%%

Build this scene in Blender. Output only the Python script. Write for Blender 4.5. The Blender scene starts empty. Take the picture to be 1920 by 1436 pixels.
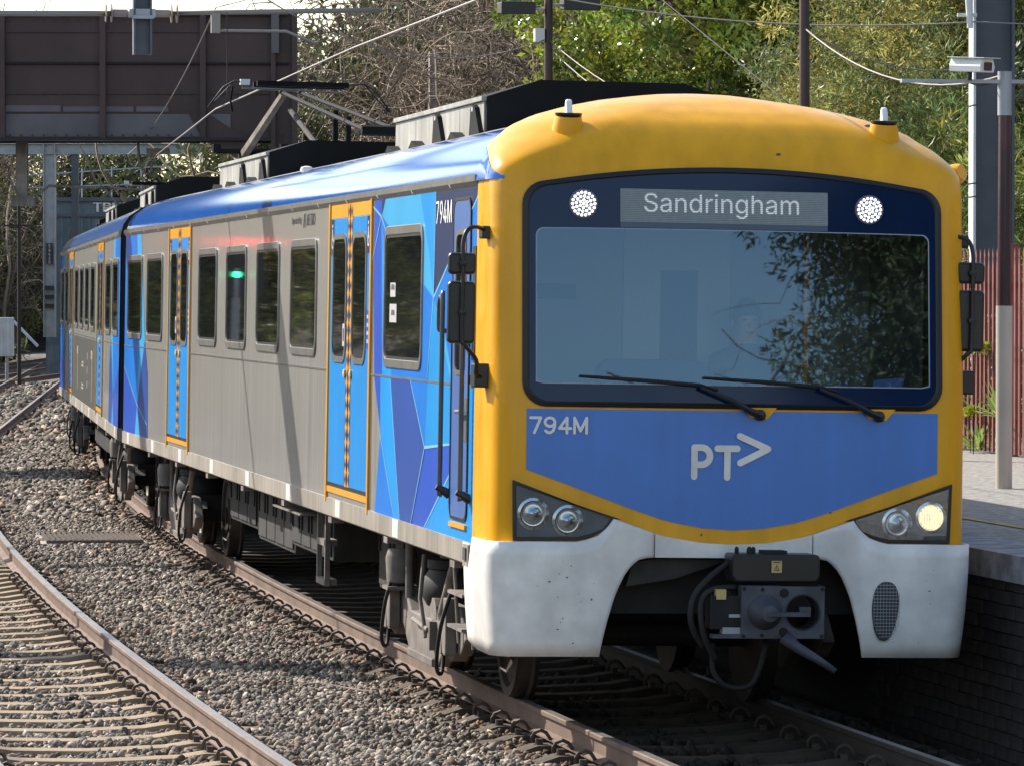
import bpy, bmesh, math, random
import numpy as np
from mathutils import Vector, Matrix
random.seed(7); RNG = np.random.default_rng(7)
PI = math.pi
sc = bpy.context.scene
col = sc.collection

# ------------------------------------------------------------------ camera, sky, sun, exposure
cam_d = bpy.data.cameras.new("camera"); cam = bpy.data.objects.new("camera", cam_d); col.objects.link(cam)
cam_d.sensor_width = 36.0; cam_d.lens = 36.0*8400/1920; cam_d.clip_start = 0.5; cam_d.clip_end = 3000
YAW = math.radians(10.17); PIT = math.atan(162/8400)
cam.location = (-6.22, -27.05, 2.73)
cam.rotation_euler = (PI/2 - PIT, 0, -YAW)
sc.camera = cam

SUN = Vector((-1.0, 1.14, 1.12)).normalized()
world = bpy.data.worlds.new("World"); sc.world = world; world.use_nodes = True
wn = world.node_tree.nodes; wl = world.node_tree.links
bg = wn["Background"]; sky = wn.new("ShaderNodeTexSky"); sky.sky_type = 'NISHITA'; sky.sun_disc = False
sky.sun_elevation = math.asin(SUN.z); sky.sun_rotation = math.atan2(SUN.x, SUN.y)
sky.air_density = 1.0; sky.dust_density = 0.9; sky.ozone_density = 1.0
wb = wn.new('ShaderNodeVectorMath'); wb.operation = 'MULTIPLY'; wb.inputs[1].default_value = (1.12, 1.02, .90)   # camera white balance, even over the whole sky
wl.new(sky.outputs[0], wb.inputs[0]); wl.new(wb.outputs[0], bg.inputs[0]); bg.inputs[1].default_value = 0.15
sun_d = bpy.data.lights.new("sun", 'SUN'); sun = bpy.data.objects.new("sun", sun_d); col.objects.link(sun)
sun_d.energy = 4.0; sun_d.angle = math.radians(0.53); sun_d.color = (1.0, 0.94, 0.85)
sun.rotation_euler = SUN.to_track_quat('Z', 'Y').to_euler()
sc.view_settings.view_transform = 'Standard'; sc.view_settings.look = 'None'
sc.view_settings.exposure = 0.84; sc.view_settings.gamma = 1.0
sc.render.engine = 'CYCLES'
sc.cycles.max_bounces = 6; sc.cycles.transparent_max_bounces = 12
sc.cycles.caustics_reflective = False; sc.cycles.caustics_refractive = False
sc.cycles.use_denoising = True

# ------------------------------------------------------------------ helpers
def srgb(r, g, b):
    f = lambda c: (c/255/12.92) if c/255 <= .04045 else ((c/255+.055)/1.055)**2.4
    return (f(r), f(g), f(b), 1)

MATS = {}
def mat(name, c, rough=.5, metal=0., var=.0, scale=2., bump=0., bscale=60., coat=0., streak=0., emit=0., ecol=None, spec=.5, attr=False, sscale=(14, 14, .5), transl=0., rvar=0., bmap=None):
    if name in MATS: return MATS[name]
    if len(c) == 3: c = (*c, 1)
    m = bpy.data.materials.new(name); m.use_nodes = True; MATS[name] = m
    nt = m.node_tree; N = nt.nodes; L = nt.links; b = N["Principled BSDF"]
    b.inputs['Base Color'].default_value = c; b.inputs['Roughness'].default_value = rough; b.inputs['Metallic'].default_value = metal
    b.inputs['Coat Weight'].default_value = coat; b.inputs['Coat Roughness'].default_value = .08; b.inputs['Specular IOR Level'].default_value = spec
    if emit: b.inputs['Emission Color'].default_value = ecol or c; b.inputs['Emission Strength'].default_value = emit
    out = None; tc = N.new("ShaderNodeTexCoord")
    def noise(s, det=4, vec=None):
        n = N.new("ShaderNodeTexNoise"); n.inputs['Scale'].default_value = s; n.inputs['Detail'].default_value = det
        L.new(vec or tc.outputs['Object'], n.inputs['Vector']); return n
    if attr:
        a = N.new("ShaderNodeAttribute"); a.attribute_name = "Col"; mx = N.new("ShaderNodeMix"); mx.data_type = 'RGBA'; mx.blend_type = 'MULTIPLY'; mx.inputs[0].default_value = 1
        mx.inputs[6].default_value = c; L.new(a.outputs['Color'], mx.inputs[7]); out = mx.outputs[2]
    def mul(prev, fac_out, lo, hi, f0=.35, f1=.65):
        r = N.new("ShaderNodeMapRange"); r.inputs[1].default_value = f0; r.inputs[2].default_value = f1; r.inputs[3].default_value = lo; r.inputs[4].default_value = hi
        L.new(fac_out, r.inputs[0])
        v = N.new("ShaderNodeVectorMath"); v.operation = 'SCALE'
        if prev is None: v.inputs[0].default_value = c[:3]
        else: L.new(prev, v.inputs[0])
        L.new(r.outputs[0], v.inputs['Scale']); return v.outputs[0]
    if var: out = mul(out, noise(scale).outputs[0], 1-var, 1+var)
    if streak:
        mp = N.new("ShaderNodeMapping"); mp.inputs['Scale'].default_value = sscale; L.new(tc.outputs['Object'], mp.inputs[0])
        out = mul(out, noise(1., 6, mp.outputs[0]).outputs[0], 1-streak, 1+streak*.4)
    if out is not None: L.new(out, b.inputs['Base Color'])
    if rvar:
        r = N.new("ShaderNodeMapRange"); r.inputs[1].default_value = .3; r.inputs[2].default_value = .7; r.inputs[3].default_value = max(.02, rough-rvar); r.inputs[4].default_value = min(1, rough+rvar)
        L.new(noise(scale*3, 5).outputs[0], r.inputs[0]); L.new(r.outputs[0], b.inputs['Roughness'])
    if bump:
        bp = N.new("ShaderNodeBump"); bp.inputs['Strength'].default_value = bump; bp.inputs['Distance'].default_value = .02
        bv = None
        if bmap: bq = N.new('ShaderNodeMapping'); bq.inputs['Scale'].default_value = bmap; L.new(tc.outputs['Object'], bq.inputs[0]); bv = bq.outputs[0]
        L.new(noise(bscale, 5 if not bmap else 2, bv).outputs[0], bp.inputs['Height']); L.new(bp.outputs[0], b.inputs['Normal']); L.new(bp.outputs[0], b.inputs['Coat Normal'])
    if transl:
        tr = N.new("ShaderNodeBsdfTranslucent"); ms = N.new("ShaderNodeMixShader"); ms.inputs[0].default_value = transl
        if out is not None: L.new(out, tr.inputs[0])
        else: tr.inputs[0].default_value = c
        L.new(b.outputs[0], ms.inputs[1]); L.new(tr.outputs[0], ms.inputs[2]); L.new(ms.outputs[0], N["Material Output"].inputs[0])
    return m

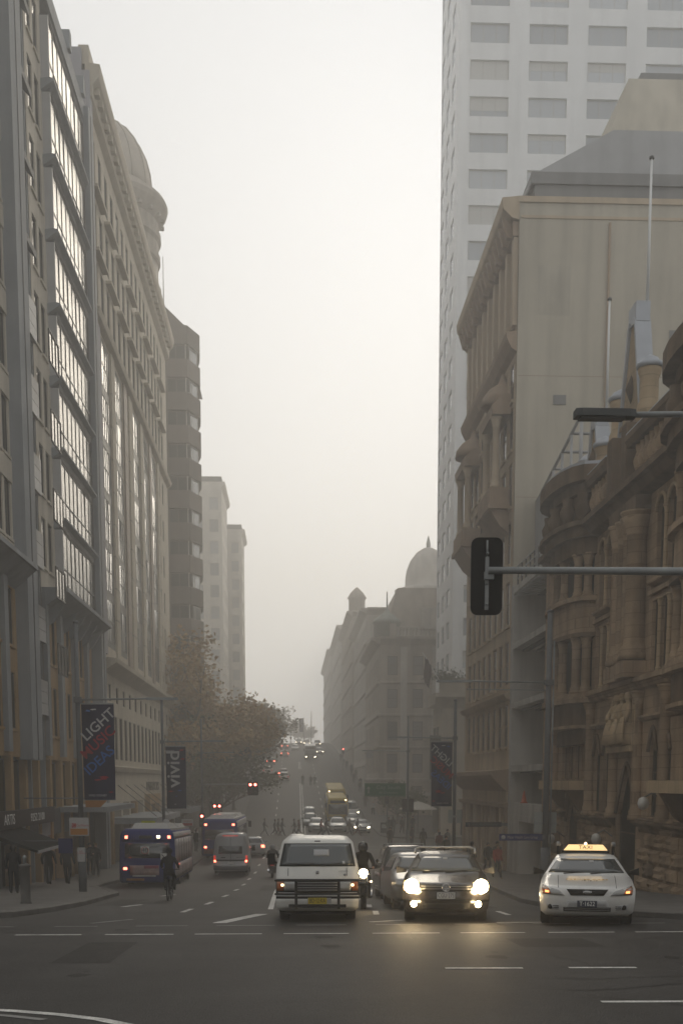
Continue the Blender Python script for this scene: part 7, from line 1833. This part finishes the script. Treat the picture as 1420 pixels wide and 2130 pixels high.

%%

REQUIRED TASK
Reproduce only the lines running from the beginning of the entries above to the line holding "sc.camera = cam", inclusive. Pictures stay out of the copy.

WRITTEN SOLUTION
Build this scene in Blender. Output only the Python script. Write for Blender 4.5. The Blender scene starts empty. Take the picture to be 1920 by 1436 pixels.
import bpy, bmesh, math, random
import numpy as np
from mathutils import Vector, Matrix
random.seed(7); RNG = np.random.default_rng(7)
PI = math.pi
sc = bpy.context.scene
col = sc.collection

# ------------------------------------------------------------------ camera, sky, sun, exposure
cam_d = bpy.data.cameras.new("camera"); cam = bpy.data.objects.new("camera", cam_d); col.objects.link(cam)
cam_d.sensor_width = 36.0; cam_d.lens = 36.0*8400/1920; cam_d.clip_start = 0.5; cam_d.clip_end = 3000
YAW = math.radians(10.17); PIT = math.atan(162/8400)
cam.location = (-6.22, -27.05, 2.73)
cam.rotation_euler = (PI/2 - PIT, 0, -YAW)
sc.camera = cam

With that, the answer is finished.